ROANOKE TIMES

                         Roanoke Times
                 Copyright (c) 1995, Landmark Communications, Inc.

DATE: FRIDAY, July 20, 1990                   TAG: 9007200665
SECTION: NATIONAL/INTERNATIONAL                    PAGE: A/1   EDITION: EVENING 
SOURCE: BARRY SCHWEID ASSOCIATED PRESS
DATELINE: WASHINGTON                                LENGTH: Medium


PRACTICALITY DICTATED SHIFT ON CAMBODIA

President Bush had lots of practical reasons to decide to open talks with Vietnam about the war in neighboring Cambodia.

The question now is whether he acted in time.

The Khmer Rouge, which massacred hundreds of thousands of Cambodians when it ran the Southeast Asian country from 1975 to 1978, is advancing toward the capital, Phnom Penh.

The Khmer Rouge poses a far more serious threat to the Cambodian people than the pro-Vietnam government the United States has been trying to upset with millions of dollars of aid to insurgents, some of it covert.

Bush's decision, which was urged on him by Secretary of State James Baker, means talking to the Vietnamese about holding multi-party elections in Cambodia.

It also may lead to U.S. recognition of Vietnam, a lowering of a 15-year trade embargo and perhaps a slowdown of the tragic exodus of "boat people." Many of these Vietnamese economic refugees, if they survive, reach Malaysia or Hong Kong only to be pushed off.

Those are some of the practical steps that could follow this latest decision by a practical president who won the White House disguised as a conservative ideologue but mostly is a politician who keeps his ear close to the ground.

Another step could be to encourage Vietnam, which has sent troops and advisers back into Cambodia after last year's pullout, to step up the pressure on the Khmer Rouge.

Whether Bush takes that nervy last step remains to be seen.

But for now, at least, he has stopped trying to isolate Vietnam diplomatically. Even though he isn't ready to normalize relations with Hanoi or authorize talks with the Cambodian government, Bush is no longer shunning the two countries as puppets of Moscow.

The policy shift is hardly unprecedented.

Bush has switched on taxes. He has dropped his suspicions about Mikhail Gorbachev. And, most of all, he has concluded the Cold War is over and is making military decisions accordingly.

Pressure from Congress played a part in these turnabouts. And Congress was moving to choke off aid to the Cambodian guerrillas when the policy shift was hatched last Friday at the White House.

But Bush and Baker, his pragmatic adviser, also were guided by other practical considerations. One was successful cooperation with the Soviet Union in other regional disputes. The next dividend could be an agreement on how to end the 12-year war in Afghanistan.

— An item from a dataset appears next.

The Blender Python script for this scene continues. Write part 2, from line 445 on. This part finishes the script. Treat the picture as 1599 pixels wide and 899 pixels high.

The most practical reason of all, however, was to try to stanch the bloodletting in Cambodia.

The guerrillas were unable to contain the Khmer Rouge, Baker said in announcing the policy shift Wednesday in front of the U.S. Embassy in Paris. "The fighting continues," he said. "Cambodians continue to suffer and Cambodians continue to die."

So Bush has put aside two decades of U.S. hostility toward Hanoi and has effectively withdrawn diplomatic recognition of the rebels trying to overthrow Prime Minister Hun Sen in Phnom Penh.

The Khmer Rouge are by far the most powerful of the three guerrilla factions. Until now, the Bush administration hoped the coalition with the factions headed by Prince Norodom Sihanouk and Son Sann would be able to defeat the Cambodian army or at least fight it to a draw, thereby bringing about elections.

This scenario depended also on the Khmer Rouge playing a benign role in the transition to a new government.

But the history of the Khmer Rouge provides no evidence of restraint or of submission to popular will. The massacres they conducted in the name of agrarian reform when they ran the country matched the worst holocausts of the century.

Jeremy Stone, president of the Federation of American Scientists, has been campaigning for the policy shift for a long time.

"It was probably inevitable," he said Thursday. "The one question smart guys all over town have been asking the administration was what if your coalition wins? At some point before a Khmer Rouge victory the State Department had to come to its senses."

Stone is convinced that Vietnamese military advisers combined with Cambodian forces can stop the Khmer Rouge. And, he said, "we've got to stop threatening the Phnom Penh government so it can hold the multiparty elections it has already agreed to hold."